この日に越えなければならない2つの高所のうち1つ目を超えると、さすがの景観が目に飛び込みます。が、いよいよ風の通り道に入ったのか、もはや恐怖を通り越して笑えてくるほどの強風にさらされます。格闘している相手が登り坂なのか、強風なのか、雪なのか、はたまた鼻水なのか()、わけがわからなくなってきます。
エミの帽子もどこぞへ飛ばされて、稜線上に設置された1つ目のshelterに到着したのが12時半。歩き始めて2時間弱とは思えないほどの濃厚な時間。ここまで来たら、引き返すという選択肢はないに等しく、もはや前進あるのみ。三角屋根にたたきつける強風が轟音を立てる中、20分ほどでサンドイッチのランチを済ませます。あまり休みすぎても体が冷えるので、勇気とやる気を振り絞ってケプラートラックの最高地点へ向け強風に身をさらします。
本来なら、ここからのコースはこのトラックのハイライト。細い稜線を進みながら、両側に広がる雄大な風景を楽しめる場所のはず…が、この日に限っては横からたたきつける風、足元はか細いトラックに滑りやすい雪というコンディション。せっかくの風景も漏らすまいと周囲に目を配りつつ、神経は最大限足元に集中です。予報通り少しずつ雲は薄くなり、写真だけ見ると“なんだ、いい天気じゃない”と言われそうですが、風は写真に写らない!!たまに座り込んでは草を掴んで耐える、立てるタイミングを見計らってじりじりと進む。この繰り返しです。
やっとのことでトラック最高地点(1400m)を超え、14:50 2つ目のシェルターに逃げ込みます。ここで、TeAnauの宿でも一緒だったドイツ人セバスチャンに追い付きました。“Hey, girls. よく頑張ったね!”と労われつつの小休止。が、休んだからと言って風が収束傾向に向かう保証はなく、セバスチャンが視界に入る範囲で進もうと10分ほどで戦闘再開です。見ると、シェルターでは余裕を見せていた彼も、強風と悪戦苦闘の様子。私同様バックパックカバーも飛ばされ、ひょろ長い体をダブルポールで支えては、横風にフラつきながらの進んでいく様は何だか後ろから見ていてちょっと愉快です。タッパがある分風の影響も大きいのか、むしろ私たちが距離を詰めて追い抜いてしまうという…。
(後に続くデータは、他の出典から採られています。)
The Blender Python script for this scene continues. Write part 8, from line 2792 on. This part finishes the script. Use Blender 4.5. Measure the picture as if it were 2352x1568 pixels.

 15:20 やっとこさ森林限界まで下りてきて、木の陰に隠れて久々に風の弱い中を歩きます。さっきまで横風に耐えすぎていたので、最初の内は体が右方向に傾いていきそうになります。木々には、Old Man’s Beard(おじいさんの髭)、日本名も長猿尾枷という面白いネーミングの地衣植物が寄生して、森をより幻想的な雰囲気にしています。空気のきれいな霧がかった森に生息する植物で、空気中の水分だけで光合成して生きています。

途中、崖崩れ跡や倒木を避けて通らなければならない箇所がいくつかありますが、それでもこれまでよりは大分進みやすい道です。十分に高度を下げてからは、このところの雨・雪で増水して激流となった川沿いに進み、Hut到着が16:50。このコンディションの中を6時間で歩き切ったのは、私たち的には金賞モンです。前日のHutで一緒だったメンバーが、一堂に驚いた様子で、でも温かく迎えてくれました。明らかにビギナーといった雰囲気の私たちがこのコースを超えてきたことが、信じられなかったご様子。が、上にはさらに上がいて、最初のほうで私たちがパスしたチャイニーズの女の子2人が、その3時間ほどあとにHutに到着!レンタルギア、初めての本格トランピングで、大金星☆…まあ、ひとつ間違えれば何か起きてしまっていたかもしれないと思うと結果論な気もしますが、ともかく無事に越えられてよかったです。